In June 2007, when I was in Bahia for a conference, I took a bus south to the Costa do Cacau — “the Cocoa Coast — to visit plantations made famous by Jorge Amado’s novel “Gabriela, Clove and Cinnamon.” Two years later, when I won a Julia Child Scholarship, I traveled to the Pays Basque in France where Sephardic Jews had introduced chocolate-processing after their 1492 expulsion from the Iberian Peninsula. I met local chocolatiers, followed all stages of chocolate processing from bar-to-bonbon, and became privy to the internecine controversies between the older and emerging chocolatiers.

The following spring at Pentecost, I was invited back to Bayonne to be inducted as Ambassadrice du Chocolat along with Marielle Labèque, the younger sister of the renown French piano duo, and another woman, a protégé of Casnova, from the Italian Consulate in Bordeaux. The President of La Guilde des Chocolatiers, Jean Barate, introduced me with Gallic pageantry at a formal ceremony attended by the mayor, local politicians, regional chocolatiers, and guests. His speech was far longer than my “petit discours” in French.

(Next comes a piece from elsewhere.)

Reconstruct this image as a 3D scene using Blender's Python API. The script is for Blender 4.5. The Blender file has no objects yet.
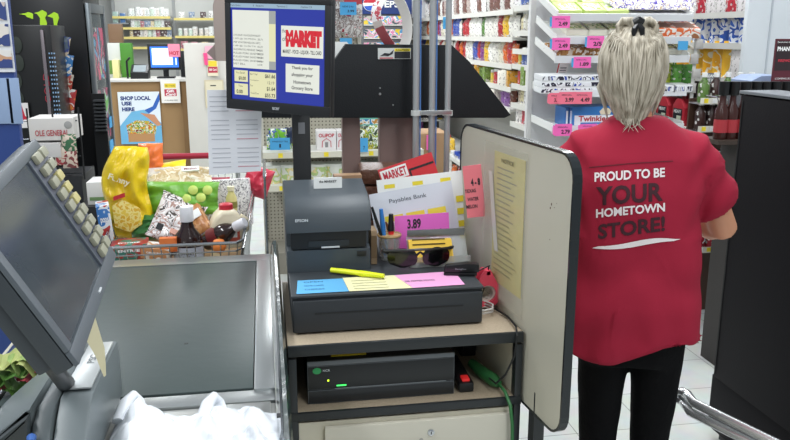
import bpy, bmesh, math, random
from mathutils import Vector, Matrix, noise
from mathutils.bvhtree import BVHTree
random.seed(7)
R = math.radians
sc = bpy.context.scene
COL = sc.collection
# ---------------------------------------------------------------- camera
F, TH, YA, HC = 777.0, R(13.45), R(9.5), 1.6
cam = bpy.data.cameras.new('camera'); co = bpy.data.objects.new('camera', cam); COL.objects.link(co)
co.location = (0, 0, HC); co.rotation_euler = (R(90) - TH, 0, -YA)
cam.sensor_width = 36; cam.lens = F * 36 / 790; cam.clip_start = .05; cam.clip_end = 100
sc.camera = co
# ---------------------------------------------------------------- world and lights
wd = bpy.data.worlds.new('store_ambient'); sc.world = wd; wd.use_nodes = True
bg = wd.node_tree.nodes['Background']; bg.inputs[0].default_value = (.86, .93, 1, 1); bg.inputs[1].default_value = .36
def area(x, y, z, sx, sy, e, c=(.95, .98, 1)):
    l = bpy.data.lights.new('ceiling_tube_light', 'AREA'); l.shape = 'RECTANGLE'; l.size = sx; l.size_y = sy; l.energy = e; l.color = c
    o = bpy.data.objects.new('ceiling_tube_light', l); o.location = (x, y, z); COL.objects.link(o); return o
for x, y, e in ((-1.6, 1.0, 42), (.6, 2.2, 34), (2.6, 2.6, 38), (-1.6, 4.4, 46), (.6, 6.6, 60), (2.4, 5.6, 46), (-1.8, 8.2, 60), (-1.2, 10.8, 40), (1.2, 9.6, 50), (1.0, -.7, 42), (4.2, 5.0, 40)):
    area(x, y, 3.05, .3, 2.3, e)
sc.view_settings.view_transform = 'Standard'; sc.view_settings.look = 'None'; sc.view_settings.gamma = 1
sc.view_settings.use_curve_mapping = False; sc.view_settings.exposure = 0.20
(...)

Two friends of mine from East Hampton attended the ceremony, staying at the posh Hôtel du Palais in Biarritz by the Atlantic. Jack taped my speech, and when I listened to it afterwards, I heard his words “very nice” before the recorder stopped. We dined afterwards at the finest restaurant, Le Cheval Blanc, in Petit-Bayonne. I had the pleasure and honor of sitting next to Robert Linxe, founder of La Maison du Chocolat in Paris and the chocolatier who started the trend in bean-to-bar processing.

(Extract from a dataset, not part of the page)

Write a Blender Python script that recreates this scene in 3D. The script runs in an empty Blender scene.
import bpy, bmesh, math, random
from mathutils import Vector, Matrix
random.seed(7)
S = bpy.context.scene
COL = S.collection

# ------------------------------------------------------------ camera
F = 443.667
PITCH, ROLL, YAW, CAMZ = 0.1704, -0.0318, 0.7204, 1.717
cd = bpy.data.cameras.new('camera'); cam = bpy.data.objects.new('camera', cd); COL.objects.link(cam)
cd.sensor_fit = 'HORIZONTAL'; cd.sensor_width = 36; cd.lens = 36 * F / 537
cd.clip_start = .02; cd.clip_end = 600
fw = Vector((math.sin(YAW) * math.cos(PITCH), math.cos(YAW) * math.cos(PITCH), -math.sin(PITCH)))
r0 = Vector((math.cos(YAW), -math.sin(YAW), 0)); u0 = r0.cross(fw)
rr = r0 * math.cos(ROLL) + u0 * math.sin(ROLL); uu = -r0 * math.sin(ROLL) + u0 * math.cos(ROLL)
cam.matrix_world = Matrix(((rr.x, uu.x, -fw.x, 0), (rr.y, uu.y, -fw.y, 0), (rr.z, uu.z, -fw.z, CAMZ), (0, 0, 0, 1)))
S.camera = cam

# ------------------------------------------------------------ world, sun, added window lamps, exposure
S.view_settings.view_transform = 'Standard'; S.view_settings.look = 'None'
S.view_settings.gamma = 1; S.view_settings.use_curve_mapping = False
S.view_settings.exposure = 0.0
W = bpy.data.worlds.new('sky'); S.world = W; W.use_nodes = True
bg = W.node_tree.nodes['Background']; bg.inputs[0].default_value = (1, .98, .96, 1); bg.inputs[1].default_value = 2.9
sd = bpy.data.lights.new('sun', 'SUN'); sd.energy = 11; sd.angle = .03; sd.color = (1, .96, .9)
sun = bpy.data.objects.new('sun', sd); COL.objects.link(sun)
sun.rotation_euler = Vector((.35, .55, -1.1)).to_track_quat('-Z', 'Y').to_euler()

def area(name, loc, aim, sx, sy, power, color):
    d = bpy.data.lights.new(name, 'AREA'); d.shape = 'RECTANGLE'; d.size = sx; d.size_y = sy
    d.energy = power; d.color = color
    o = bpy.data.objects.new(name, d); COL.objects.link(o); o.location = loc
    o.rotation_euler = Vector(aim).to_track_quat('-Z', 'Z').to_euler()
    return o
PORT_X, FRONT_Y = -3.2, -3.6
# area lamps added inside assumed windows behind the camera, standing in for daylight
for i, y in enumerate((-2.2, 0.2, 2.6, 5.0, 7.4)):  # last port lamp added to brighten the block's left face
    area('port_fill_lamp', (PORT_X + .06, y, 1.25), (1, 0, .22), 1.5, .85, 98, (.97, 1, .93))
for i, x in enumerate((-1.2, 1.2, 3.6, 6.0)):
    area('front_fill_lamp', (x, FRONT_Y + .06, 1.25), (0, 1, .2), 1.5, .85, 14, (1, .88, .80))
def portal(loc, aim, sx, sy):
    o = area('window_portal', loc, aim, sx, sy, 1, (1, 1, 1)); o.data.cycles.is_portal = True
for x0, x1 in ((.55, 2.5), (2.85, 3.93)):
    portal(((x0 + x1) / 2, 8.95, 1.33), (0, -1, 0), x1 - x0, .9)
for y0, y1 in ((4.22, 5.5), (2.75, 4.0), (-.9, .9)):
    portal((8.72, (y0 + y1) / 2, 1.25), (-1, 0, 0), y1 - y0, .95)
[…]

The next day I visited him at his apartment in Bayonne, his native city, where he’d retired in his 80s with his wife Gisèle. With pride he showed me his handwritten notebooks of recipes and instructions when he’d studied at the C.O.B.A. school in Switzerland at age 20.

As I was leaving, he asked me sheepishly, “Comment avez-vous trouvé le dessert hier soir,” wanting to know my thoughts on last evening’s chocolate dessert.

“I didn’t like it,” I said.

With an elfish grin he replied, “Moi non plus!”